◆ **EXERCISE**: Please copy the lines below exactly, from the first one through the line showing "return m.build(name, mat, parent)".

══════

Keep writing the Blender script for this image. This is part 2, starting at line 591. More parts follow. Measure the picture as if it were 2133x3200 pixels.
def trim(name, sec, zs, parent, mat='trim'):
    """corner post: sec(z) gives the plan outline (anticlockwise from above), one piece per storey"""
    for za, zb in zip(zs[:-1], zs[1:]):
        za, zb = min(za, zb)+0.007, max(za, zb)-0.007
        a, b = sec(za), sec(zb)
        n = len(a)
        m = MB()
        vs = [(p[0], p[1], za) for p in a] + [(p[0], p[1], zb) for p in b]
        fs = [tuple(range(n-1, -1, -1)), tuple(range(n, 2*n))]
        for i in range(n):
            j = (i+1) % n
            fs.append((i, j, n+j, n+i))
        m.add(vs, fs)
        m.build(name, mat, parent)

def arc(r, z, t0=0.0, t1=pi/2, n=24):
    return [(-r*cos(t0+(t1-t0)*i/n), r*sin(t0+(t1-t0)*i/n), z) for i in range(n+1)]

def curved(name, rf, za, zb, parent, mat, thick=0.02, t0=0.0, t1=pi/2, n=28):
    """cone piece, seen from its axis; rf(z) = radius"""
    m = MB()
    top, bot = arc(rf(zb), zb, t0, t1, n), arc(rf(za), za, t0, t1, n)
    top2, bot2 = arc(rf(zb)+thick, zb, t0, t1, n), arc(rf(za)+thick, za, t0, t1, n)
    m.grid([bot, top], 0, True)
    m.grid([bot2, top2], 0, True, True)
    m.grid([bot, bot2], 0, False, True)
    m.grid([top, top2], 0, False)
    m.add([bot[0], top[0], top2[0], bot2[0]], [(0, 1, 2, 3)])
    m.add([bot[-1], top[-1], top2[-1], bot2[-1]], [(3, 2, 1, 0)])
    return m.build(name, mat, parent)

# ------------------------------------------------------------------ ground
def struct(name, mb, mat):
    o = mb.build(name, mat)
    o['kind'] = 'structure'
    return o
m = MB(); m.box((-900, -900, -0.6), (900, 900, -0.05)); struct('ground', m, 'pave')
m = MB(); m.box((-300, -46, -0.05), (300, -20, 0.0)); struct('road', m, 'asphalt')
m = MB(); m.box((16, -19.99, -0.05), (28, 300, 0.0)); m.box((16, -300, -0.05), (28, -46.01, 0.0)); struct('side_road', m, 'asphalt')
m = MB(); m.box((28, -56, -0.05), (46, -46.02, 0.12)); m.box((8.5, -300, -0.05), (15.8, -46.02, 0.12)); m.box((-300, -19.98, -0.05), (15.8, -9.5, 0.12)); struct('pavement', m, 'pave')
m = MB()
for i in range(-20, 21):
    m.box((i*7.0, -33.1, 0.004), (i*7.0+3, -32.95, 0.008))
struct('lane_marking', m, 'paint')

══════

◆ **THE RESPONSE**:
Keep writing the Blender script for this image. This is part 2, starting at line 591. More parts follow. Measure the picture as if it were 2133x3200 pixels.
def trim(name, sec, zs, parent, mat='trim'):
    """corner post: sec(z) gives the plan outline (anticlockwise from above), one piece per storey"""
    for za, zb in zip(zs[:-1], zs[1:]):
        za, zb = min(za, zb)+0.007, max(za, zb)-0.007
        a, b = sec(za), sec(zb)
        n = len(a)
        m = MB()
        vs = [(p[0], p[1], za) for p in a] + [(p[0], p[1], zb) for p in b]
        fs = [tuple(range(n-1, -1, -1)), tuple(range(n, 2*n))]
        for i in range(n):
            j = (i+1) % n
            fs.append((i, j, n+j, n+i))
        m.add(vs, fs)
        m.build(name, mat, parent)

def arc(r, z, t0=0.0, t1=pi/2, n=24):
    return [(-r*cos(t0+(t1-t0)*i/n), r*sin(t0+(t1-t0)*i/n), z) for i in range(n+1)]

def curved(name, rf, za, zb, parent, mat, thick=0.02, t0=0.0, t1=pi/2, n=28):
    """cone piece, seen from its axis; rf(z) = radius"""
    m = MB()
    top, bot = arc(rf(zb), zb, t0, t1, n), arc(rf(za), za, t0, t1, n)
    top2, bot2 = arc(rf(zb)+thick, zb, t0, t1, n), arc(rf(za)+thick, za, t0, t1, n)
    m.grid([bot, top], 0, True)
    m.grid([bot2, top2], 0, True, True)
    m.grid([bot, bot2], 0, False, True)
    m.grid([top, top2], 0, False)
    m.add([bot[0], top[0], top2[0], bot2[0]], [(0, 1, 2, 3)])
    m.add([bot[-1], top[-1], top2[-1], bot2[-1]], [(3, 2, 1, 0)])
    return m.build(name, mat, parent)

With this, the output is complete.